▶ What to work on
Print the lines of the listing below verbatim from its first line through the line bearing "rng = np.random.default_rng(7)". Any pictures are to be omitted.

▶ Source material
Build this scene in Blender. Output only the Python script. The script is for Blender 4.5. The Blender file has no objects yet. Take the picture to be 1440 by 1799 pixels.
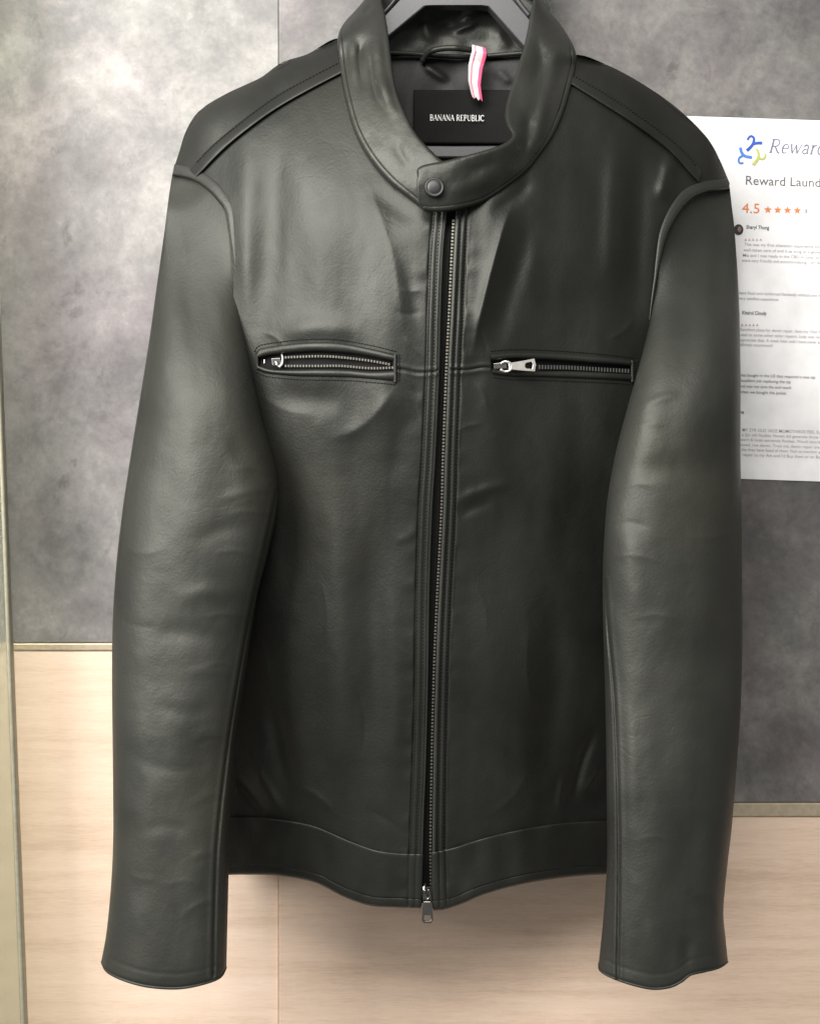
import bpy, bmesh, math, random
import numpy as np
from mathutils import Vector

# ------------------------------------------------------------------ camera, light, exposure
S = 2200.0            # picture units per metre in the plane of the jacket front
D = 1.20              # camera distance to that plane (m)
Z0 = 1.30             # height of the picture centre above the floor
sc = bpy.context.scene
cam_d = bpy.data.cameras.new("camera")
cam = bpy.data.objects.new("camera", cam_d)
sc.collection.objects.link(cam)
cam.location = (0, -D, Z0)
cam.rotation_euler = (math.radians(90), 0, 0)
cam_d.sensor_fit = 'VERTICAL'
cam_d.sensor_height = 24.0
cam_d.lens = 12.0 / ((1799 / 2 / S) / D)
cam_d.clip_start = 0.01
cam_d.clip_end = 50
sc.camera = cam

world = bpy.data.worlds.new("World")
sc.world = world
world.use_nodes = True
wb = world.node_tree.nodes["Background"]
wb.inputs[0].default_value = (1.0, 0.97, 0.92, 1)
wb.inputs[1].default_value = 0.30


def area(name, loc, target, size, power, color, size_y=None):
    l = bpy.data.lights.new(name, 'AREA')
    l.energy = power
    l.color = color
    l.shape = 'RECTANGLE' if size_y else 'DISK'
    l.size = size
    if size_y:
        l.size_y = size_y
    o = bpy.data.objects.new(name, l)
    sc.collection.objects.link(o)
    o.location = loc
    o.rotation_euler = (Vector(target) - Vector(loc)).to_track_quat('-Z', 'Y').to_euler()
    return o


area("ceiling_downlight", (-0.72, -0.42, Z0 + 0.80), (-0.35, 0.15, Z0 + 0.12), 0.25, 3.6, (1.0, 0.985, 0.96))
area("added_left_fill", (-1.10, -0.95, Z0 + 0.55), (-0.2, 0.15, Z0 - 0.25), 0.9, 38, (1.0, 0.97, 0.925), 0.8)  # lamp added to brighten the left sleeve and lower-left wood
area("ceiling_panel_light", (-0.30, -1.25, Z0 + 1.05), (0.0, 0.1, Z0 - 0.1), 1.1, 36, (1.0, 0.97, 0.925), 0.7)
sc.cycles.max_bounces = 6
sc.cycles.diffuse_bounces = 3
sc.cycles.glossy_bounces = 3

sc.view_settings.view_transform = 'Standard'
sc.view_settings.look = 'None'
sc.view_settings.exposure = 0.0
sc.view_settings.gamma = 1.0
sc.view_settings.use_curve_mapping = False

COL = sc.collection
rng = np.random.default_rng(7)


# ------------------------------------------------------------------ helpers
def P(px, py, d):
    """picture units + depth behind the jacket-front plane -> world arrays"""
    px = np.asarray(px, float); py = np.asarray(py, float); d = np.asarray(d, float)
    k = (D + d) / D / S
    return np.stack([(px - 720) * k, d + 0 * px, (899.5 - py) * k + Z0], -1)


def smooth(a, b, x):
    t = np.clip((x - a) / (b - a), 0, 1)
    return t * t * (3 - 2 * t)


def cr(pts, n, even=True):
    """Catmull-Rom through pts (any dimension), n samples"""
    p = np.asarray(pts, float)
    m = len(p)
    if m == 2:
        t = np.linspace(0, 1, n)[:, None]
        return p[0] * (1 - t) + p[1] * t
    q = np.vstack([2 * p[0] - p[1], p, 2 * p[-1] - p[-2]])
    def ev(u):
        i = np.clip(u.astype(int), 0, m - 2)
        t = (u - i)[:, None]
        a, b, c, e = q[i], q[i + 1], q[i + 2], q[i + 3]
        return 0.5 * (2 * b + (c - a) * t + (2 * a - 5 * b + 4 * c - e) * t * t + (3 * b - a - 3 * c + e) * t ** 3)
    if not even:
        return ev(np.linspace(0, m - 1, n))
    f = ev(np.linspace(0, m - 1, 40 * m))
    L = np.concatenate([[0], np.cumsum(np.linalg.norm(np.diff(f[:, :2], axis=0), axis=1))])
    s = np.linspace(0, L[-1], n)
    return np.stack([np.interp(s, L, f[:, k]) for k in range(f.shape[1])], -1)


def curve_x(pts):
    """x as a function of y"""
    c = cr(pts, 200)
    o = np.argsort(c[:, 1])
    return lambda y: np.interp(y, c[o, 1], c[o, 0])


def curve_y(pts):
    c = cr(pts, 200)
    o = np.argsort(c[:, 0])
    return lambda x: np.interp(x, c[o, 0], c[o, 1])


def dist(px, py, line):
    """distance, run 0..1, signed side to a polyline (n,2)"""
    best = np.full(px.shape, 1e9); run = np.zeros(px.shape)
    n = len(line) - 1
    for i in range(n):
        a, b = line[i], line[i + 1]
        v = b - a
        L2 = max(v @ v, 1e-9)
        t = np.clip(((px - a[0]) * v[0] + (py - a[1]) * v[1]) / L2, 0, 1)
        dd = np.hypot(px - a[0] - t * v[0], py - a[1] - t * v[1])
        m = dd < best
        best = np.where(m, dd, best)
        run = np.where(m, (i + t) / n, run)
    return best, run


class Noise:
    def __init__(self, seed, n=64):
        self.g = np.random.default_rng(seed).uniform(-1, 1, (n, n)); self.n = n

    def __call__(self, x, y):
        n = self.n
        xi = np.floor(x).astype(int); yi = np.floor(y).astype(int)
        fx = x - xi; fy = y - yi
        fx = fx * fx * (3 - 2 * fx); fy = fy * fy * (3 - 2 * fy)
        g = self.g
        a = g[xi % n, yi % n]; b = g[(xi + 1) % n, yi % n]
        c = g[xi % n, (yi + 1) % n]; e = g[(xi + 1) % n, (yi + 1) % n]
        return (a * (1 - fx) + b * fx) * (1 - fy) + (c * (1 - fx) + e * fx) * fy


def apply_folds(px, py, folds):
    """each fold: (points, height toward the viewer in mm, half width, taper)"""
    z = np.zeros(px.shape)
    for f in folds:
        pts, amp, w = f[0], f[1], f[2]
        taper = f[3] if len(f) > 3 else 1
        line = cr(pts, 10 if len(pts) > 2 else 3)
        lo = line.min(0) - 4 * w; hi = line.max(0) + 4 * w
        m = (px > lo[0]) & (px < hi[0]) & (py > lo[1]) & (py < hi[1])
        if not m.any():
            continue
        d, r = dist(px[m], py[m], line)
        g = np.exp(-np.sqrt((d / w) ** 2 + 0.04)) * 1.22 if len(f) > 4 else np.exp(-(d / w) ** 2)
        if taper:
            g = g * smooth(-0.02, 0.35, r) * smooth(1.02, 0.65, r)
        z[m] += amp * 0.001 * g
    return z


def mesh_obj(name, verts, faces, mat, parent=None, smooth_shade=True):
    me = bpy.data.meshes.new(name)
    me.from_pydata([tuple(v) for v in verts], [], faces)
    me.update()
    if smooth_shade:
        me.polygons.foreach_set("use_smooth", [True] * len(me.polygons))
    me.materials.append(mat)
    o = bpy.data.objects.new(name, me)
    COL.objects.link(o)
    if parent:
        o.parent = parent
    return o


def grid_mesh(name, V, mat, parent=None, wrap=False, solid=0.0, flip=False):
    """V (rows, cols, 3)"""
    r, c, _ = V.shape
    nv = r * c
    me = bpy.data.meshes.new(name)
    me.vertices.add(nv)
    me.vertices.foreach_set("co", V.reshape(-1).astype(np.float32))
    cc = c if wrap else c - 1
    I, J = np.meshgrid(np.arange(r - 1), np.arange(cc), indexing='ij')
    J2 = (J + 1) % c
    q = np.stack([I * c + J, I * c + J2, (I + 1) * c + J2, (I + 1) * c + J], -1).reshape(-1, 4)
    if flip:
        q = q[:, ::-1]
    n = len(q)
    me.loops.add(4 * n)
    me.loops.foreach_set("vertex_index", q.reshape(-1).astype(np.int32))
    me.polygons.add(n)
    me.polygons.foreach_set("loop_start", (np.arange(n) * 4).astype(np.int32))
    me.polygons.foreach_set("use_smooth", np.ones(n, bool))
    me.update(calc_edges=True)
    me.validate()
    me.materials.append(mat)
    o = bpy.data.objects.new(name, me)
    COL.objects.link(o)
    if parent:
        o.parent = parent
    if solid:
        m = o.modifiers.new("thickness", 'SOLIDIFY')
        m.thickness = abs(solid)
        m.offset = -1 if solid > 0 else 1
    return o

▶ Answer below
Build this scene in Blender. Output only the Python script. The script is for Blender 4.5. The Blender file has no objects yet. Take the picture to be 1440 by 1799 pixels.
import bpy, bmesh, math, random
import numpy as np
from mathutils import Vector

# ------------------------------------------------------------------ camera, light, exposure
S = 2200.0            # picture units per metre in the plane of the jacket front
D = 1.20              # camera distance to that plane (m)
Z0 = 1.30             # height of the picture centre above the floor
sc = bpy.context.scene
cam_d = bpy.data.cameras.new("camera")
cam = bpy.data.objects.new("camera", cam_d)
sc.collection.objects.link(cam)
cam.location = (0, -D, Z0)
cam.rotation_euler = (math.radians(90), 0, 0)
cam_d.sensor_fit = 'VERTICAL'
cam_d.sensor_height = 24.0
cam_d.lens = 12.0 / ((1799 / 2 / S) / D)
cam_d.clip_start = 0.01
cam_d.clip_end = 50
sc.camera = cam

world = bpy.data.worlds.new("World")
sc.world = world
world.use_nodes = True
wb = world.node_tree.nodes["Background"]
wb.inputs[0].default_value = (1.0, 0.97, 0.92, 1)
wb.inputs[1].default_value = 0.30


def area(name, loc, target, size, power, color, size_y=None):
    l = bpy.data.lights.new(name, 'AREA')
    l.energy = power
    l.color = color
    l.shape = 'RECTANGLE' if size_y else 'DISK'
    l.size = size
    if size_y:
        l.size_y = size_y
    o = bpy.data.objects.new(name, l)
    sc.collection.objects.link(o)
    o.location = loc
    o.rotation_euler = (Vector(target) - Vector(loc)).to_track_quat('-Z', 'Y').to_euler()
    return o


area("ceiling_downlight", (-0.72, -0.42, Z0 + 0.80), (-0.35, 0.15, Z0 + 0.12), 0.25, 3.6, (1.0, 0.985, 0.96))
area("added_left_fill", (-1.10, -0.95, Z0 + 0.55), (-0.2, 0.15, Z0 - 0.25), 0.9, 38, (1.0, 0.97, 0.925), 0.8)  # lamp added to brighten the left sleeve and lower-left wood
area("ceiling_panel_light", (-0.30, -1.25, Z0 + 1.05), (0.0, 0.1, Z0 - 0.1), 1.1, 36, (1.0, 0.97, 0.925), 0.7)
sc.cycles.max_bounces = 6
sc.cycles.diffuse_bounces = 3
sc.cycles.glossy_bounces = 3

sc.view_settings.view_transform = 'Standard'
sc.view_settings.look = 'None'
sc.view_settings.exposure = 0.0
sc.view_settings.gamma = 1.0
sc.view_settings.use_curve_mapping = False

COL = sc.collection
rng = np.random.default_rng(7)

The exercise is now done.